»»

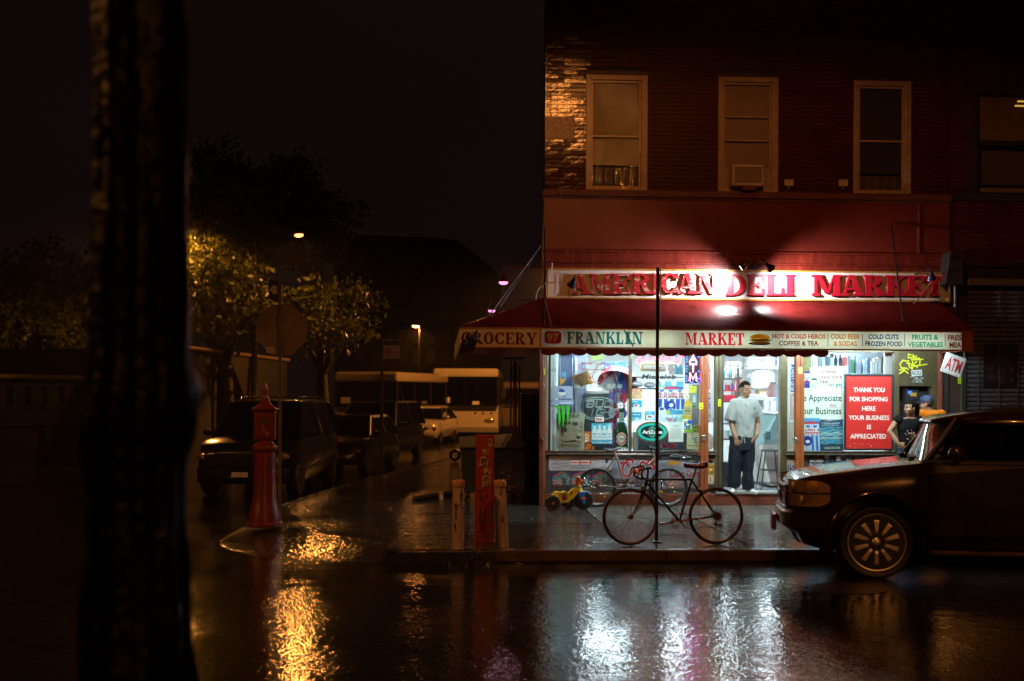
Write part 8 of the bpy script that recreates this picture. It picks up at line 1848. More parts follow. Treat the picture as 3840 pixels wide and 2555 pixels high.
# ------------------------------------------------------------------ neighbour building on the right
nbld = thing('neighbour_building', 'dark brick building at the right edge with a closed roll-down shutter', 'building', (9, 0, 0))
NB_ = M((.045, .022, .016), .55, var=.5, vs=3, bump=.4, bs=24); X0 = XR + .012
nw = (*rectY(cQ, 366, 128, 830, 690, 0),)
m = MB(); holed(m, X0, 16, 4.06, 12, [nw], 0, .3); obj('wall', m, NB_, nbld)
m = MB(); m.box(X0, 16, .301, 8, 0, 12); obj('rear_wall', m, TB_, nbld)
m = MB(); z_ = 4.08; k = 0
while z_ < 8.6:
    x = X0 - (.1 if k % 2 else 0)
    while x < 9.6:
        a, c = max(x, X0 + .002), x + .207
        if not (z_ + .06 > nw[2] - .09 and z_ < nw[3] + .04 and c > nw[0] - .03): m.box(a, c, RD.uniform(-.013, -.008), .002, z_, z_ + .06)
        x += .2155
    z_ += .0705; k += 1
obj('brickwork', m, BRICKM, nbld, kind='stuff')
x0, x1, z0, z1 = nw
m = MB(); m.box(x0, x0 + .06, .0, .09, z0, z1); m.box(x1 - .06, x1, .0, .09, z0, z1); zm = PY(*cQ(480, 405), 0).z; m.box(x0 + .06, x1 - .06, .0, .09, zm - .04, zm + .03); m.box(x0 + .06, x1 - .06, 0, .09, z1 - .05, z1); m.box(x0 + .06, x1 - .06, 0, .09, z0, z0 + .04); wn = obj('window', m, M((.02, .016, .014), .5), nbld)
m = MB(); m.quad((x0 + .06, .05, z0 + .04), (x1 - .06, .05, z0 + .04), (x1 - .06, .05, z1 - .05), (x0 + .06, .05, z1 - .05)); obj('pane', m, GLASS(), wn)
m = MB(); n = 26
for i in range(n):
    z = zm + .04 + i * (z1 - .08 - zm - .04) / n; m.box(x0 + .07, x1 - .07, .10, .125, z, z + .030)
obj('blind', m, M((.20, .13, .05), .6), wn, kind='stuff')
m = MB(); m.box(x0 + .07, x1 - .07, .22, .24, z0 + .2, zm); obj('curtain', m, M((.09, .07, .05), .9), wn)
m = MB(); m.box(x0 + .1, x1 - .3, .13, .19, z0 + .05, z0 + .14); obj('sill_clutter', m, M((.25, .2, .1), .5), wn, bevel=.02)
m = MB(); zt_ = PY(*cQ(520, 126), 0).z; m.box(x0 + .09, x1 - .08, .10, .13, zt_ - .015, zt_ + .006)
for v, u0 in ((179, 606), (203, 592)): q = PY(*cQ(u0, v), 0); m.box(q.x, x1 - .08, .09, .098, q.z - .012, q.z + .012)
obj('lit_slit', m, E((.85, .52, .08), .8), wn, kind='stuff')
m = MB(); m.box(X0, 16, -.08, .25, z0 - .10, z0 - .002); m.box(X0, 16, -.05, .25, 4.0, 4.058); obj('ledge', m, M((.03, .018, .014), .6), nbld, bevel=.01)
m = MB(); m.box(X0, 16, .0, .25, 3.66, 3.998); obj('lintel', m, M((.02, .014, .013), .6), nbld)
# roll-down shutter of single slats
SLT = M((.16, .13, .14), .35, .5, var=.25, vs=6); xs0 = X0 + .28; zt_ = PY(*cQ(420, 1180), 0).z
m = MB(); m.box(X0, xs0 - .004, -.06, .1, 0, 3.655); obj('pier', m, NB_, nbld)
m = MB(); m.box(xs0, 14, -.10, .05, PY(*cQ(420, 1172), 0).z, PY(*cQ(420, 1136), 0).z); obj('shutter_housing', m, M((.22, .18, .16), .4, .3), nbld, bevel=.01)
sm = MB(); zs = .078; prof = [(-.012, 0), (-.030, .012), (-.036, .035), (-.030, .060), (-.012, .070)]
sm.loft([[(x, y, z) for y, z in prof + [(.0, .070), (.0, 0)]] for x in (0, 7.0)]); sl0 = None; z = .02
while z < zt_ - .06:
    if sl0 is None: sl0 = obj('shutter_slat', sm, SLT, nbld); o = sl0
    else: o = sl0.copy(); COL.objects.link(o); o.parent = nbld
    o.location = (xs0 + .02, RD.uniform(-.003, .003), z); z += zs
m = MB()
for u in (382, 490, 590): q = PY(*cQ(u, 1300), 0); m.box(q.x - .008, q.x + .008, -.055, -.042, .02, zt_)
obj('shutter_rib', m, M((.05, .04, .04), .4), nbld, kind='stuff')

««

§ **PROBLEM TO SOLVE**: Leave out the pictures and output the rest of the material exactly as written.

§ **THE REPLY**:
Write part 8 of the bpy script that recreates this picture. It picks up at line 1848. More parts follow. Treat the picture as 3840 pixels wide and 2555 pixels high.
# ------------------------------------------------------------------ neighbour building on the right
nbld = thing('neighbour_building', 'dark brick building at the right edge with a closed roll-down shutter', 'building', (9, 0, 0))
NB_ = M((.045, .022, .016), .55, var=.5, vs=3, bump=.4, bs=24); X0 = XR + .012
nw = (*rectY(cQ, 366, 128, 830, 690, 0),)
m = MB(); holed(m, X0, 16, 4.06, 12, [nw], 0, .3); obj('wall', m, NB_, nbld)
m = MB(); m.box(X0, 16, .301, 8, 0, 12); obj('rear_wall', m, TB_, nbld)
m = MB(); z_ = 4.08; k = 0
while z_ < 8.6:
    x = X0 - (.1 if k % 2 else 0)
    while x < 9.6:
        a, c = max(x, X0 + .002), x + .207
        if not (z_ + .06 > nw[2] - .09 and z_ < nw[3] + .04 and c > nw[0] - .03): m.box(a, c, RD.uniform(-.013, -.008), .002, z_, z_ + .06)
        x += .2155
    z_ += .0705; k += 1
obj('brickwork', m, BRICKM, nbld, kind='stuff')
x0, x1, z0, z1 = nw
m = MB(); m.box(x0, x0 + .06, .0, .09, z0, z1); m.box(x1 - .06, x1, .0, .09, z0, z1); zm = PY(*cQ(480, 405), 0).z; m.box(x0 + .06, x1 - .06, .0, .09, zm - .04, zm + .03); m.box(x0 + .06, x1 - .06, 0, .09, z1 - .05, z1); m.box(x0 + .06, x1 - .06, 0, .09, z0, z0 + .04); wn = obj('window', m, M((.02, .016, .014), .5), nbld)
m = MB(); m.quad((x0 + .06, .05, z0 + .04), (x1 - .06, .05, z0 + .04), (x1 - .06, .05, z1 - .05), (x0 + .06, .05, z1 - .05)); obj('pane', m, GLASS(), wn)
m = MB(); n = 26
for i in range(n):
    z = zm + .04 + i * (z1 - .08 - zm - .04) / n; m.box(x0 + .07, x1 - .07, .10, .125, z, z + .030)
obj('blind', m, M((.20, .13, .05), .6), wn, kind='stuff')
m = MB(); m.box(x0 + .07, x1 - .07, .22, .24, z0 + .2, zm); obj('curtain', m, M((.09, .07, .05), .9), wn)
m = MB(); m.box(x0 + .1, x1 - .3, .13, .19, z0 + .05, z0 + .14); obj('sill_clutter', m, M((.25, .2, .1), .5), wn, bevel=.02)
m = MB(); zt_ = PY(*cQ(520, 126), 0).z; m.box(x0 + .09, x1 - .08, .10, .13, zt_ - .015, zt_ + .006)
for v, u0 in ((179, 606), (203, 592)): q = PY(*cQ(u0, v), 0); m.box(q.x, x1 - .08, .09, .098, q.z - .012, q.z + .012)
obj('lit_slit', m, E((.85, .52, .08), .8), wn, kind='stuff')
m = MB(); m.box(X0, 16, -.08, .25, z0 - .10, z0 - .002); m.box(X0, 16, -.05, .25, 4.0, 4.058); obj('ledge', m, M((.03, .018, .014), .6), nbld, bevel=.01)
m = MB(); m.box(X0, 16, .0, .25, 3.66, 3.998); obj('lintel', m, M((.02, .014, .013), .6), nbld)
# roll-down shutter of single slats
SLT = M((.16, .13, .14), .35, .5, var=.25, vs=6); xs0 = X0 + .28; zt_ = PY(*cQ(420, 1180), 0).z
m = MB(); m.box(X0, xs0 - .004, -.06, .1, 0, 3.655); obj('pier', m, NB_, nbld)
m = MB(); m.box(xs0, 14, -.10, .05, PY(*cQ(420, 1172), 0).z, PY(*cQ(420, 1136), 0).z); obj('shutter_housing', m, M((.22, .18, .16), .4, .3), nbld, bevel=.01)
sm = MB(); zs = .078; prof = [(-.012, 0), (-.030, .012), (-.036, .035), (-.030, .060), (-.012, .070)]
sm.loft([[(x, y, z) for y, z in prof + [(.0, .070), (.0, 0)]] for x in (0, 7.0)]); sl0 = None; z = .02
while z < zt_ - .06:
    if sl0 is None: sl0 = obj('shutter_slat', sm, SLT, nbld); o = sl0
    else: o = sl0.copy(); COL.objects.link(o); o.parent = nbld
    o.location = (xs0 + .02, RD.uniform(-.003, .003), z); z += zs
m = MB()
for u in (382, 490, 590): q = PY(*cQ(u, 1300), 0); m.box(q.x - .008, q.x + .008, -.055, -.042, .02, zt_)
obj('shutter_rib', m, M((.05, .04, .04), .4), nbld, kind='stuff')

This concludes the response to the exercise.